Task: A faithful transcription of all the data is required.

========================================

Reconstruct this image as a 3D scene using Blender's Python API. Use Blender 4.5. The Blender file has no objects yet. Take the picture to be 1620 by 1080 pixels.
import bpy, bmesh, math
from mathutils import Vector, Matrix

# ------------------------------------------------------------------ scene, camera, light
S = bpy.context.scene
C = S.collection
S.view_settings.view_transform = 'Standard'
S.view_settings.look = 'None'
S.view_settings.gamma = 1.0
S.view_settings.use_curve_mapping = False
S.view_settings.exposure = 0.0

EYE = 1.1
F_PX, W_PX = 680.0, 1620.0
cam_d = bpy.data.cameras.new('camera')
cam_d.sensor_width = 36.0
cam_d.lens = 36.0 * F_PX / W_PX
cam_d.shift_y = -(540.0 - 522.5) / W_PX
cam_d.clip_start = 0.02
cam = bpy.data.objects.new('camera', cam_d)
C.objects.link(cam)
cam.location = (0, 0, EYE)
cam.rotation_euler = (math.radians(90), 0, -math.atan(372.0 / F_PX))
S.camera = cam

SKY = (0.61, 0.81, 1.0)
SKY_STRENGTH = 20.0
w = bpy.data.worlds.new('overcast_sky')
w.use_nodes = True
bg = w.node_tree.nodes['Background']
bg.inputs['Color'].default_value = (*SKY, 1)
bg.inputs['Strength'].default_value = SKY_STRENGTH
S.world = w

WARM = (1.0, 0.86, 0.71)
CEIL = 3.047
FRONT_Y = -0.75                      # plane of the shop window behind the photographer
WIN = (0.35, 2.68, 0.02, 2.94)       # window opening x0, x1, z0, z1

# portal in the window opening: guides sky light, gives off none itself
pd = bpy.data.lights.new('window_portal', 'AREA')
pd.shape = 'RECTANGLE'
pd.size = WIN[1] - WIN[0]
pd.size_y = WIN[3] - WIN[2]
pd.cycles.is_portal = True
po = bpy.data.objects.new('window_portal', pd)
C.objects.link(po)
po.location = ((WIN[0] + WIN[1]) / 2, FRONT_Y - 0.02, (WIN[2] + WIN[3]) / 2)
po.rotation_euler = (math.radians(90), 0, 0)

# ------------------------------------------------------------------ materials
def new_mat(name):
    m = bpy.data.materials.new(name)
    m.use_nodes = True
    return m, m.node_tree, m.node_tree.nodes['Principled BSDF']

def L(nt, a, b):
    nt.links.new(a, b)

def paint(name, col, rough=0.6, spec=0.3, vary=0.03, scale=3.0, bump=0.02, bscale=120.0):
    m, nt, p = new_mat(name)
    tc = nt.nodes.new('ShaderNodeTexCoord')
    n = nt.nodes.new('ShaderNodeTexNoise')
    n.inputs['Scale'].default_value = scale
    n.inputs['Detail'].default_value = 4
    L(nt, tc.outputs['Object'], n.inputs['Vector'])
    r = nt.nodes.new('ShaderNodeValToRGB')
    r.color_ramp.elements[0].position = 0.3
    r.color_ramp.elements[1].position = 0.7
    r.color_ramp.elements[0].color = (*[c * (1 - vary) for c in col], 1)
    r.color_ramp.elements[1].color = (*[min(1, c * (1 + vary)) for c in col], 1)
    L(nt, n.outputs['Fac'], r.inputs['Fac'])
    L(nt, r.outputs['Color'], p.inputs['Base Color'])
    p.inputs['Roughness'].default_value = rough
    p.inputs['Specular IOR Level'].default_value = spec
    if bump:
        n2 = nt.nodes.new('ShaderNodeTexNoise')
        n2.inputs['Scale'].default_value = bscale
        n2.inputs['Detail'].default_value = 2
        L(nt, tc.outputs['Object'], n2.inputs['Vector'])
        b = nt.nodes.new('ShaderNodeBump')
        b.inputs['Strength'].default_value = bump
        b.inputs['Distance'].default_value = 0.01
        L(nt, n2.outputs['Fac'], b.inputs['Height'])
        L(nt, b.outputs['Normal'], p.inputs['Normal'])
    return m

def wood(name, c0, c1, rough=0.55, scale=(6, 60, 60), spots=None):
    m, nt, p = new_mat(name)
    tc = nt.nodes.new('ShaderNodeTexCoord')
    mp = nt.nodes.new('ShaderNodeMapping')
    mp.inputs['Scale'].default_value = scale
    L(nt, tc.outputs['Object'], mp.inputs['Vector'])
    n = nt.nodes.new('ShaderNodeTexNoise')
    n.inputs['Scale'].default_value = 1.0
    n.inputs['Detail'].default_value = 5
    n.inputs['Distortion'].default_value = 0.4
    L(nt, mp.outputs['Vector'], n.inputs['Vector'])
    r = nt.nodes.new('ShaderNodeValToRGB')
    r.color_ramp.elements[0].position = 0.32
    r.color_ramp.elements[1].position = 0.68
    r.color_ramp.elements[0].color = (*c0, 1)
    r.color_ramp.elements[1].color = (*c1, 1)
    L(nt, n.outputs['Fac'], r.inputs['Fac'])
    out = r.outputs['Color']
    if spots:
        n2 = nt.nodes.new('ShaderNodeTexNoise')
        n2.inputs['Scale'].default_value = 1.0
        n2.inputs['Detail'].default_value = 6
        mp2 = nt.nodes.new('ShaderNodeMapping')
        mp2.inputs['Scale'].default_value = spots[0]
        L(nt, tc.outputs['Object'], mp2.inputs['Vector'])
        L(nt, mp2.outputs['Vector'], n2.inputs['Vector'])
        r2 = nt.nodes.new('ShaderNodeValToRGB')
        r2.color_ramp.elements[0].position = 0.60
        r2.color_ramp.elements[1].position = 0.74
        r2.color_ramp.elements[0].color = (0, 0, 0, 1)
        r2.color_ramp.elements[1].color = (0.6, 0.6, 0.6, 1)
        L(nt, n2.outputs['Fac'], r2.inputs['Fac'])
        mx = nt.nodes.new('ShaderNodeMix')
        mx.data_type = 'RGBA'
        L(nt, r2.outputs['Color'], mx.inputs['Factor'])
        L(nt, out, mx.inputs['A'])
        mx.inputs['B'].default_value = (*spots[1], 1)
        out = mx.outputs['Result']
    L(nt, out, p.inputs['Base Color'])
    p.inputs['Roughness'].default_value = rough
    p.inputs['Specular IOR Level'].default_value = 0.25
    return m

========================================

The completed task:
Reconstruct this image as a 3D scene using Blender's Python API. Use Blender 4.5. The Blender file has no objects yet. Take the picture to be 1620 by 1080 pixels.
import bpy, bmesh, math
from mathutils import Vector, Matrix

# ------------------------------------------------------------------ scene, camera, light
S = bpy.context.scene
C = S.collection
S.view_settings.view_transform = 'Standard'
S.view_settings.look = 'None'
S.view_settings.gamma = 1.0
S.view_settings.use_curve_mapping = False
S.view_settings.exposure = 0.0

EYE = 1.1
F_PX, W_PX = 680.0, 1620.0
cam_d = bpy.data.cameras.new('camera')
cam_d.sensor_width = 36.0
cam_d.lens = 36.0 * F_PX / W_PX
cam_d.shift_y = -(540.0 - 522.5) / W_PX
cam_d.clip_start = 0.02
cam = bpy.data.objects.new('camera', cam_d)
C.objects.link(cam)
cam.location = (0, 0, EYE)
cam.rotation_euler = (math.radians(90), 0, -math.atan(372.0 / F_PX))
S.camera = cam

SKY = (0.61, 0.81, 1.0)
SKY_STRENGTH = 20.0
w = bpy.data.worlds.new('overcast_sky')
w.use_nodes = True
bg = w.node_tree.nodes['Background']
bg.inputs['Color'].default_value = (*SKY, 1)
bg.inputs['Strength'].default_value = SKY_STRENGTH
S.world = w

WARM = (1.0, 0.86, 0.71)
CEIL = 3.047
FRONT_Y = -0.75                      # plane of the shop window behind the photographer
WIN = (0.35, 2.68, 0.02, 2.94)       # window opening x0, x1, z0, z1

# portal in the window opening: guides sky light, gives off none itself
pd = bpy.data.lights.new('window_portal', 'AREA')
pd.shape = 'RECTANGLE'
pd.size = WIN[1] - WIN[0]
pd.size_y = WIN[3] - WIN[2]
pd.cycles.is_portal = True
po = bpy.data.objects.new('window_portal', pd)
C.objects.link(po)
po.location = ((WIN[0] + WIN[1]) / 2, FRONT_Y - 0.02, (WIN[2] + WIN[3]) / 2)
po.rotation_euler = (math.radians(90), 0, 0)

# ------------------------------------------------------------------ materials
def new_mat(name):
    m = bpy.data.materials.new(name)
    m.use_nodes = True
    return m, m.node_tree, m.node_tree.nodes['Principled BSDF']

def L(nt, a, b):
    nt.links.new(a, b)

def paint(name, col, rough=0.6, spec=0.3, vary=0.03, scale=3.0, bump=0.02, bscale=120.0):
    m, nt, p = new_mat(name)
    tc = nt.nodes.new('ShaderNodeTexCoord')
    n = nt.nodes.new('ShaderNodeTexNoise')
    n.inputs['Scale'].default_value = scale
    n.inputs['Detail'].default_value = 4
    L(nt, tc.outputs['Object'], n.inputs['Vector'])
    r = nt.nodes.new('ShaderNodeValToRGB')
    r.color_ramp.elements[0].position = 0.3
    r.color_ramp.elements[1].position = 0.7
    r.color_ramp.elements[0].color = (*[c * (1 - vary) for c in col], 1)
    r.color_ramp.elements[1].color = (*[min(1, c * (1 + vary)) for c in col], 1)
    L(nt, n.outputs['Fac'], r.inputs['Fac'])
    L(nt, r.outputs['Color'], p.inputs['Base Color'])
    p.inputs['Roughness'].default_value = rough
    p.inputs['Specular IOR Level'].default_value = spec
    if bump:
        n2 = nt.nodes.new('ShaderNodeTexNoise')
        n2.inputs['Scale'].default_value = bscale
        n2.inputs['Detail'].default_value = 2
        L(nt, tc.outputs['Object'], n2.inputs['Vector'])
        b = nt.nodes.new('ShaderNodeBump')
        b.inputs['Strength'].default_value = bump
        b.inputs['Distance'].default_value = 0.01
        L(nt, n2.outputs['Fac'], b.inputs['Height'])
        L(nt, b.outputs['Normal'], p.inputs['Normal'])
    return m

def wood(name, c0, c1, rough=0.55, scale=(6, 60, 60), spots=None):
    m, nt, p = new_mat(name)
    tc = nt.nodes.new('ShaderNodeTexCoord')
    mp = nt.nodes.new('ShaderNodeMapping')
    mp.inputs['Scale'].default_value = scale
    L(nt, tc.outputs['Object'], mp.inputs['Vector'])
    n = nt.nodes.new('ShaderNodeTexNoise')
    n.inputs['Scale'].default_value = 1.0
    n.inputs['Detail'].default_value = 5
    n.inputs['Distortion'].default_value = 0.4
    L(nt, mp.outputs['Vector'], n.inputs['Vector'])
    r = nt.nodes.new('ShaderNodeValToRGB')
    r.color_ramp.elements[0].position = 0.32
    r.color_ramp.elements[1].position = 0.68
    r.color_ramp.elements[0].color = (*c0, 1)
    r.color_ramp.elements[1].color = (*c1, 1)
    L(nt, n.outputs['Fac'], r.inputs['Fac'])
    out = r.outputs['Color']
    if spots:
        n2 = nt.nodes.new('ShaderNodeTexNoise')
        n2.inputs['Scale'].default_value = 1.0
        n2.inputs['Detail'].default_value = 6
        mp2 = nt.nodes.new('ShaderNodeMapping')
        mp2.inputs['Scale'].default_value = spots[0]
        L(nt, tc.outputs['Object'], mp2.inputs['Vector'])
        L(nt, mp2.outputs['Vector'], n2.inputs['Vector'])
        r2 = nt.nodes.new('ShaderNodeValToRGB')
        r2.color_ramp.elements[0].position = 0.60
        r2.color_ramp.elements[1].position = 0.74
        r2.color_ramp.elements[0].color = (0, 0, 0, 1)
        r2.color_ramp.elements[1].color = (0.6, 0.6, 0.6, 1)
        L(nt, n2.outputs['Fac'], r2.inputs['Fac'])
        mx = nt.nodes.new('ShaderNodeMix')
        mx.data_type = 'RGBA'
        L(nt, r2.outputs['Color'], mx.inputs['Factor'])
        L(nt, out, mx.inputs['A'])
        mx.inputs['B'].default_value = (*spots[1], 1)
        out = mx.outputs['Result']
    L(nt, out, p.inputs['Base Color'])
    p.inputs['Roughness'].default_value = rough
    p.inputs['Specular IOR Level'].default_value = 0.25
    return m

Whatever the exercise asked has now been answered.